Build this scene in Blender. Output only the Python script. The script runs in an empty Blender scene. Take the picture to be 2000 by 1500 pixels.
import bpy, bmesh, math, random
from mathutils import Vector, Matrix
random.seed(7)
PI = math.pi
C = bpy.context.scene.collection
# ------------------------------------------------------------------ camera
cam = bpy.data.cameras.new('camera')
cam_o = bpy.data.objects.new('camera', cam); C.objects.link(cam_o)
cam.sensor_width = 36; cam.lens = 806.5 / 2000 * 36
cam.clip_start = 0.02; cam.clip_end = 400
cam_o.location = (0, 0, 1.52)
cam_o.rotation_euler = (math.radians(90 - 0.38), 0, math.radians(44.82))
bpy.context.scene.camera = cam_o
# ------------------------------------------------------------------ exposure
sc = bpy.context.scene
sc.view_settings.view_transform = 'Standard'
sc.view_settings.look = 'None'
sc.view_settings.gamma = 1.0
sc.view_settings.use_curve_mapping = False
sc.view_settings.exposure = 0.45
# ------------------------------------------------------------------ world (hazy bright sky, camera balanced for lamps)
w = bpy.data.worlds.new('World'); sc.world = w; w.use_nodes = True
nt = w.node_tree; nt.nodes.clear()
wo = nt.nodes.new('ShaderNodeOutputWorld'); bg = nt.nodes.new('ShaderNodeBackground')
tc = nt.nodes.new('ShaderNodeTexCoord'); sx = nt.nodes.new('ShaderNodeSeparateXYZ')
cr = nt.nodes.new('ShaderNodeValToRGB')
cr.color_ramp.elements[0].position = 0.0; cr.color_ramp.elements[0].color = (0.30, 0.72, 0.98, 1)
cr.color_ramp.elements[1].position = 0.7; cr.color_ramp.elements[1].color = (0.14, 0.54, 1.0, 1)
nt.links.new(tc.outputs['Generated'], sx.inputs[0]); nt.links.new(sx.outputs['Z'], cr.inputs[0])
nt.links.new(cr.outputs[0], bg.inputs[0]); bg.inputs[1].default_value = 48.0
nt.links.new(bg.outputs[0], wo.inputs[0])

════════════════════

Make an exact copy of the data above.

Build this scene in Blender. Output only the Python script. The script runs in an empty Blender scene. Take the picture to be 2000 by 1500 pixels.
import bpy, bmesh, math, random
from mathutils import Vector, Matrix
random.seed(7)
PI = math.pi
C = bpy.context.scene.collection
# ------------------------------------------------------------------ camera
cam = bpy.data.cameras.new('camera')
cam_o = bpy.data.objects.new('camera', cam); C.objects.link(cam_o)
cam.sensor_width = 36; cam.lens = 806.5 / 2000 * 36
cam.clip_start = 0.02; cam.clip_end = 400
cam_o.location = (0, 0, 1.52)
cam_o.rotation_euler = (math.radians(90 - 0.38), 0, math.radians(44.82))
bpy.context.scene.camera = cam_o
# ------------------------------------------------------------------ exposure
sc = bpy.context.scene
sc.view_settings.view_transform = 'Standard'
sc.view_settings.look = 'None'
sc.view_settings.gamma = 1.0
sc.view_settings.use_curve_mapping = False
sc.view_settings.exposure = 0.45
# ------------------------------------------------------------------ world (hazy bright sky, camera balanced for lamps)
w = bpy.data.worlds.new('World'); sc.world = w; w.use_nodes = True
nt = w.node_tree; nt.nodes.clear()
wo = nt.nodes.new('ShaderNodeOutputWorld'); bg = nt.nodes.new('ShaderNodeBackground')
tc = nt.nodes.new('ShaderNodeTexCoord'); sx = nt.nodes.new('ShaderNodeSeparateXYZ')
cr = nt.nodes.new('ShaderNodeValToRGB')
cr.color_ramp.elements[0].position = 0.0; cr.color_ramp.elements[0].color = (0.30, 0.72, 0.98, 1)
cr.color_ramp.elements[1].position = 0.7; cr.color_ramp.elements[1].color = (0.14, 0.54, 1.0, 1)
nt.links.new(tc.outputs['Generated'], sx.inputs[0]); nt.links.new(sx.outputs['Z'], cr.inputs[0])
nt.links.new(cr.outputs[0], bg.inputs[0]); bg.inputs[1].default_value = 48.0
nt.links.new(bg.outputs[0], wo.inputs[0])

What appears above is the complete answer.